Transfer of ownership[edit]

Arturo Fuente, Sr. had originally envisioned passing the small family cigar business on to his eldest son, Arturo, Junior, but it was his younger son Carlos that spent the most time working in the firm, so it was to him that it was offered in 1958.[6] Carlos Fuente, Sr. bought the business from his father for exactly $1—purchasing $1,161 in assets and zero debt.[6] At the time the company made only a few thousand cigars a year.[6]

Carlos, Sr. was ambitious and sought to expand the business, first seeking to establish new accounts in other parts of Florida before setting his sights on New York City.[6] Fuente initially targeted a Hispanic market for its product.[6] Growth was slow since cigar smokers of the era were brand loyal and not prone to the sampling of new products.[6]

The United States embargo against Cuba would change all that.

After the embargo[edit]

 
Arturo Fuente cigar boxes at 2005 Tampa Cigar Heritage Festival. The Montesino cigars are also produced by Tabacalera A. Fuente y Cia.

Up until the 1962 embargo, cigars were typically made in the United States of Cuban tobacco. Following the embargo, access to Cuban tobacco was abruptly terminated, forcing every cigar maker to change the blends that they used.[6] Carlos Fuente, Sr. later recalled:

"In the old days, people were very brand true. Brand loyal. ... I feel the embargo put everybody level. People had to shop around to find a different taste that they liked."[6]

Fuente shopped for new sources of tobacco, buying leaf from new regions like Puerto Rico and Colombia.[6] Blending skills were then employed in an effort to create a flavor appealing to smokers who had developed an affection for classic Havano flavors.[6]

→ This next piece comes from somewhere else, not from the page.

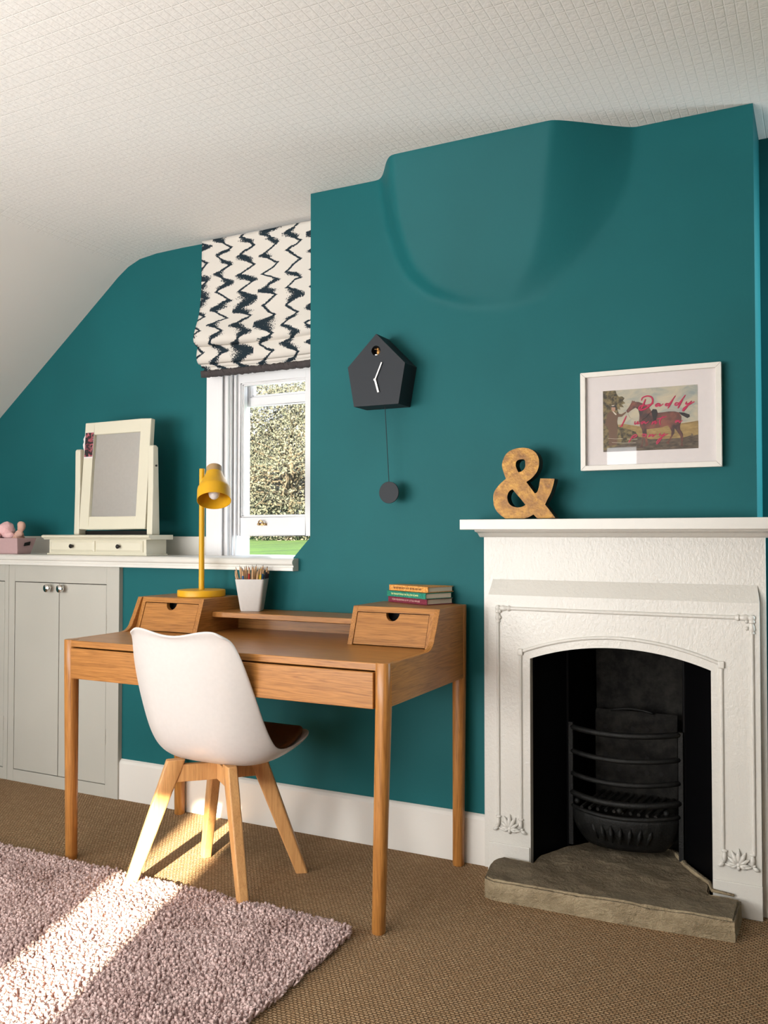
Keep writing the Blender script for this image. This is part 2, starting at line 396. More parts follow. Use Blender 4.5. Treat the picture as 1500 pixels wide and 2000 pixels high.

Rising labor costs made continued American production uneconomical.[6] In addition, the company had increasing difficulty in finding qualified cigar rollers in Florida.[6] Efforts were made to establish the brand's production in Mexico and Puerto Rico, but quality from these factories was deemed insufficient.[6]

In the 1970s contacts were made between Carlos Fuente, Sr. and a representative of the blossoming Nicaraguan cigar industry and the company soon moved its production to Estelí in the Northwestern part of that Central American country.[6] However, disaster again struck in 1979 when the Fuente factory was burned to the ground during the Nicaraguan Revolution.[6]

With Nicaragua a total loss, Carlos Fuente, Sr. mortgaged his house to raise capital and his son Carlos, Jr. added whatever money he had available and the family moved to the Dominican Republic to begin anew.[7] Carlos Fuente, Sr. later recalled the decision to build inventory as decisive:

"When I first started in the Dominican, all our profit, we stuck it back. All our profit was always invested in tobacco. And aged tobacco is the most important thing that you can have. We always had a lot of aged tobacco. And as we started aging more and more, we started doing better."[8]

In September 1980 Tabacalera A. Fuente opened a 12,000 square foot factory in Santiago Dominican Republic.[9]

The company scored its first success of its "Dominican Period" in the middle 1980s with the launch of the medium-bodied Hemingways line — an attempt to break new ground in the market through the use of special shapes.[10]

At the end of the 1980s the company began to grow its own tobacco on a substantial scale for the first time, investing in roads and curing barns.[11] The company even took on the challenge of growing its own wrapper leaf—the most difficult and risky component of a cigar to produce.